-- Written instruction --
Beginning with the first line of the data below, reproduce every line unchanged, ending with the line that holds "UV = math.cos(ROLL)".

-- Information supplied --
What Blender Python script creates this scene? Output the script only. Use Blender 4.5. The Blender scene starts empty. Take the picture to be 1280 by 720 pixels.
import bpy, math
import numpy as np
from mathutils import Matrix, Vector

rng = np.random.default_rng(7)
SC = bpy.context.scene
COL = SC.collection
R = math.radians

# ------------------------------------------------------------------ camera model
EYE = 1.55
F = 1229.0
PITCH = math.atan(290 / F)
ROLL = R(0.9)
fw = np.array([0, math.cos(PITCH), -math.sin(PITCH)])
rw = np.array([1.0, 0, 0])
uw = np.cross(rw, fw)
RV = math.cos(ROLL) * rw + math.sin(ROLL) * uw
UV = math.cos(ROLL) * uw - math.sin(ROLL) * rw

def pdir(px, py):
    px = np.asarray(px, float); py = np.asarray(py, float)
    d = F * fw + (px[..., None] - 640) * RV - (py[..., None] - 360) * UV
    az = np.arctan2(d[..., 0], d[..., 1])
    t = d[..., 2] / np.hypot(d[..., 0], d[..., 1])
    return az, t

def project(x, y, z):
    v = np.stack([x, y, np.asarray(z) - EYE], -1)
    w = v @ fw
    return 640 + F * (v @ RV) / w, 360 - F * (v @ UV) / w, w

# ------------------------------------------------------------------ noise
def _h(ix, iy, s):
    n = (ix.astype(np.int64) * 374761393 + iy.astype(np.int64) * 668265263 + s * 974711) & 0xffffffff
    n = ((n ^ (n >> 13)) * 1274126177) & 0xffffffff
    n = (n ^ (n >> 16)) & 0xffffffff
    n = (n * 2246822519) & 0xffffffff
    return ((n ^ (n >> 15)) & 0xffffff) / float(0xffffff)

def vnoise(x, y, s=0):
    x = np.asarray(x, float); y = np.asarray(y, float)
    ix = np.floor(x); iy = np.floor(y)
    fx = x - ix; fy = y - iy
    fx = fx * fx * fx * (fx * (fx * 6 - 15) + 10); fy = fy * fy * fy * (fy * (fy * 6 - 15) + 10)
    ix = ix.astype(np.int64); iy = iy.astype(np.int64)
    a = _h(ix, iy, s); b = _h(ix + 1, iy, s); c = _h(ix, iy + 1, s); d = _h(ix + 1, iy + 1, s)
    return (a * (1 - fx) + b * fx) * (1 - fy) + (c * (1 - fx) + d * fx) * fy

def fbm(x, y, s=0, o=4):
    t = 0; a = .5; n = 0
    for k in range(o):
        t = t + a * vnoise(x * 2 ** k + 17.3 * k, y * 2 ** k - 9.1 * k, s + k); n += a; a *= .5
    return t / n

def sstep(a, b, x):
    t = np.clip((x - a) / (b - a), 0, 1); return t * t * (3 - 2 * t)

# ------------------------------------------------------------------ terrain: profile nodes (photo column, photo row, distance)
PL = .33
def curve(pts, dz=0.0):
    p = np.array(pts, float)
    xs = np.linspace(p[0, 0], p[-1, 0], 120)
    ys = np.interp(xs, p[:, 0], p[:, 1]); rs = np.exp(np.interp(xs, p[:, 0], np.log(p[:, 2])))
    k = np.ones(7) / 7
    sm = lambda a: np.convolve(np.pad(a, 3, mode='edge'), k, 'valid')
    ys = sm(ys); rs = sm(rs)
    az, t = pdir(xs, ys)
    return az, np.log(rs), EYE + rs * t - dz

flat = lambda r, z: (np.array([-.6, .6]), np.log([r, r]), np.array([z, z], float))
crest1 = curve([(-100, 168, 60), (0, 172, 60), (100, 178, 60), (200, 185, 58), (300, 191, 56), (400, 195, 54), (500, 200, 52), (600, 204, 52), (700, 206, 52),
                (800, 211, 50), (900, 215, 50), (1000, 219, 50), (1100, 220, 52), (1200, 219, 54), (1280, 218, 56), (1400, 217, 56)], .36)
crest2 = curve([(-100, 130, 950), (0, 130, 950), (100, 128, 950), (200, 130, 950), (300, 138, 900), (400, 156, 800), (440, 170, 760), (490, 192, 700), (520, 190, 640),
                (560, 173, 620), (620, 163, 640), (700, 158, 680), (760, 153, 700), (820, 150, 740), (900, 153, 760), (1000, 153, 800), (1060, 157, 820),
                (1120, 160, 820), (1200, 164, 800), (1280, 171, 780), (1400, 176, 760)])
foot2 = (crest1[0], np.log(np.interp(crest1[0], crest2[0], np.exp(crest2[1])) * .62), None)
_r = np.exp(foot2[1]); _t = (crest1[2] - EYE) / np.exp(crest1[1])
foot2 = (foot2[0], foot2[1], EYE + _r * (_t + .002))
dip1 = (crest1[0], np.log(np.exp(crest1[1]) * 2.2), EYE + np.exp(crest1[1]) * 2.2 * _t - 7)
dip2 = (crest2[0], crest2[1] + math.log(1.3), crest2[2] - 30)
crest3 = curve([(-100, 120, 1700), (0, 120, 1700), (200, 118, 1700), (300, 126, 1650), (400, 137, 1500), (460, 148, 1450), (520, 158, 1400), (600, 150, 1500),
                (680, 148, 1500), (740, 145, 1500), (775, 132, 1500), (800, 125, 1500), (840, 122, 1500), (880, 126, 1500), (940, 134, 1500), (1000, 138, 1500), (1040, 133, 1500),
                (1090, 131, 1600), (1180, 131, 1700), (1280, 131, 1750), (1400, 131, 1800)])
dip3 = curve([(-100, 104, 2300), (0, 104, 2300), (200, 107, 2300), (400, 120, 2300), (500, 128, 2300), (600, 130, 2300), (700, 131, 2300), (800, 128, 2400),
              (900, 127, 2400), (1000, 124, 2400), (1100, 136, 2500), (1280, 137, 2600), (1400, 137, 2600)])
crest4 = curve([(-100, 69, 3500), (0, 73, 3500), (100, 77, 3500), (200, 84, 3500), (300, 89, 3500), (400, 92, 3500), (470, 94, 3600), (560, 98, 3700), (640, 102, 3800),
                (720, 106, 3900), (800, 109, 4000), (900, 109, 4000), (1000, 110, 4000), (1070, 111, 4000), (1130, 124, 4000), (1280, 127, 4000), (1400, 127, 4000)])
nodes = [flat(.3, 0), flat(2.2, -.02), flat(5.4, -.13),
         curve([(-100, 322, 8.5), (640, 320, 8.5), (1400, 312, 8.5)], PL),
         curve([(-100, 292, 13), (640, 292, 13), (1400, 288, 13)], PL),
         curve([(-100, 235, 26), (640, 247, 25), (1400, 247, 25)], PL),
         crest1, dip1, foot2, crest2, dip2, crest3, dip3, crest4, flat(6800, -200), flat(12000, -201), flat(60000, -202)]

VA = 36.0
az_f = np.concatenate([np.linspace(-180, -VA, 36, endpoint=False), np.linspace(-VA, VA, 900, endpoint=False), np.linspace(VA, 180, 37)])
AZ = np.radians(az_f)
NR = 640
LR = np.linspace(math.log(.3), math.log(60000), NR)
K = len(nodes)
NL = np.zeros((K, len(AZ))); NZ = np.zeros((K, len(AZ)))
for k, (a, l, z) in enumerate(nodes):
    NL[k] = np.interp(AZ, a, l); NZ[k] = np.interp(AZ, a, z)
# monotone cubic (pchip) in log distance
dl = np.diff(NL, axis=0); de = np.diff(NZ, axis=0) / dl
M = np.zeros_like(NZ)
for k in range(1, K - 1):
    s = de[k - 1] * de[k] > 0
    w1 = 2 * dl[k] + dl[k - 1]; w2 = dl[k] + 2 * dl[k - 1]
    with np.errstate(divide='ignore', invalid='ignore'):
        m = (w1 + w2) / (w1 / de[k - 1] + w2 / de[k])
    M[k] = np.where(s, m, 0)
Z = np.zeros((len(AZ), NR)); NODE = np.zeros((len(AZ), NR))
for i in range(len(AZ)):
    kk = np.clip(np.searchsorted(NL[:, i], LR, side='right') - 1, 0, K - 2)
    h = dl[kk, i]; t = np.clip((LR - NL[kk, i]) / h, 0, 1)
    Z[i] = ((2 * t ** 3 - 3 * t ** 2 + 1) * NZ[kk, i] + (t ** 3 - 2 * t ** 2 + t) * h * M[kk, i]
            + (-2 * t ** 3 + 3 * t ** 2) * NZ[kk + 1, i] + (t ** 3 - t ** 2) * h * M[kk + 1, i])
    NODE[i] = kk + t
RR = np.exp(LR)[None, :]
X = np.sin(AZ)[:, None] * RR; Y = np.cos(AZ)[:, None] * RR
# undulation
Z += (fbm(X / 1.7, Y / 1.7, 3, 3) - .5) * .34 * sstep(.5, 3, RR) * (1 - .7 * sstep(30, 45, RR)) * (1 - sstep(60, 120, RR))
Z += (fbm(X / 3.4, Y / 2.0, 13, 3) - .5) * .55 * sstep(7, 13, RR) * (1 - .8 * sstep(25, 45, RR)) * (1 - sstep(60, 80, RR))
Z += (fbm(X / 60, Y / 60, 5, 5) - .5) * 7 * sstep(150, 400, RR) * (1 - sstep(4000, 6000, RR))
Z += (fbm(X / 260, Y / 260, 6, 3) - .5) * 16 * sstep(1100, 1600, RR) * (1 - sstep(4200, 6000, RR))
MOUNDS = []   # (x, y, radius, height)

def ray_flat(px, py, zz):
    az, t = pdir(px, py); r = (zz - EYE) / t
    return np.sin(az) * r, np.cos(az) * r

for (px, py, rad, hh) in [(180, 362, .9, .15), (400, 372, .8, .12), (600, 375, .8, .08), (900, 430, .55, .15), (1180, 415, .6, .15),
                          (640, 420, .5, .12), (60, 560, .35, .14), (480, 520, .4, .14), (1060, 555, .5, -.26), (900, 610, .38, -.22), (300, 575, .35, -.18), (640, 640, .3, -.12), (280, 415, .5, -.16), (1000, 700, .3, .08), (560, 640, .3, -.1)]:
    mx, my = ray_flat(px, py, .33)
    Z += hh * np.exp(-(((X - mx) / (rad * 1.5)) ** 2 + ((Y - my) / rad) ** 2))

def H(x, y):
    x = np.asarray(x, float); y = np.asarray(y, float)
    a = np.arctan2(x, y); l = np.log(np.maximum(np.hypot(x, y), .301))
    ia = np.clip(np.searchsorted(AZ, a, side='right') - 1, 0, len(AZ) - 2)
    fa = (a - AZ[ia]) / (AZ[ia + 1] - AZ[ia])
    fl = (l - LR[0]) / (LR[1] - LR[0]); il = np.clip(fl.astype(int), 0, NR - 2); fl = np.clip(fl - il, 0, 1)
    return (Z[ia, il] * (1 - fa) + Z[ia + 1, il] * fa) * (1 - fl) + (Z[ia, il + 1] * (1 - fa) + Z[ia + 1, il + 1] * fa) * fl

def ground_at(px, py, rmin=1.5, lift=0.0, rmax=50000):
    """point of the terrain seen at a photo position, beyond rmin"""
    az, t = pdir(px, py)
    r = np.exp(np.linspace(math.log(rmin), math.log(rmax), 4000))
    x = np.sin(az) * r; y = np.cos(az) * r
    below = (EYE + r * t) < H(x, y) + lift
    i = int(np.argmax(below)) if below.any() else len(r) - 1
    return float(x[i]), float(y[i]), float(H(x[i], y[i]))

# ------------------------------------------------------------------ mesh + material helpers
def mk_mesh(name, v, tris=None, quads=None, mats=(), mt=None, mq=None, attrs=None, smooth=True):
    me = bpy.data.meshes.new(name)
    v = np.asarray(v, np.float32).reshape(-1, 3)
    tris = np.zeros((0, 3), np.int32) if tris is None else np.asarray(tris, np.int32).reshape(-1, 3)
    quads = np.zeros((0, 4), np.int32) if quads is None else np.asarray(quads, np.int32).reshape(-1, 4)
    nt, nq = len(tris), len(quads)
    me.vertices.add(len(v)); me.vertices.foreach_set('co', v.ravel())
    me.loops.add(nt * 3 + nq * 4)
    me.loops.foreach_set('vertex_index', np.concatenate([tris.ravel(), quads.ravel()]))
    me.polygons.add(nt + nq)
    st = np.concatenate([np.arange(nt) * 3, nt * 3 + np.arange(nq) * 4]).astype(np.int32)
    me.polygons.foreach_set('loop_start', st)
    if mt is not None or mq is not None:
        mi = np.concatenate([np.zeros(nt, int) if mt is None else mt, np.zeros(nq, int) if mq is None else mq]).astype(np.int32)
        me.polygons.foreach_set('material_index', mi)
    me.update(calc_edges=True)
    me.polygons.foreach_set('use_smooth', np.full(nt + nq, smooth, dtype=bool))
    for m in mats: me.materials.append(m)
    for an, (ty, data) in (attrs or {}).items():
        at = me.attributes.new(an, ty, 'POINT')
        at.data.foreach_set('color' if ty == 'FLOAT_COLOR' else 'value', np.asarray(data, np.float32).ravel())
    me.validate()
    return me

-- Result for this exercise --
What Blender Python script creates this scene? Output the script only. Use Blender 4.5. The Blender scene starts empty. Take the picture to be 1280 by 720 pixels.
import bpy, math
import numpy as np
from mathutils import Matrix, Vector

rng = np.random.default_rng(7)
SC = bpy.context.scene
COL = SC.collection
R = math.radians

# ------------------------------------------------------------------ camera model
EYE = 1.55
F = 1229.0
PITCH = math.atan(290 / F)
ROLL = R(0.9)
fw = np.array([0, math.cos(PITCH), -math.sin(PITCH)])
rw = np.array([1.0, 0, 0])
uw = np.cross(rw, fw)
RV = math.cos(ROLL) * rw + math.sin(ROLL) * uw
UV = math.cos(ROLL) * uw - math.sin(ROLL) * rw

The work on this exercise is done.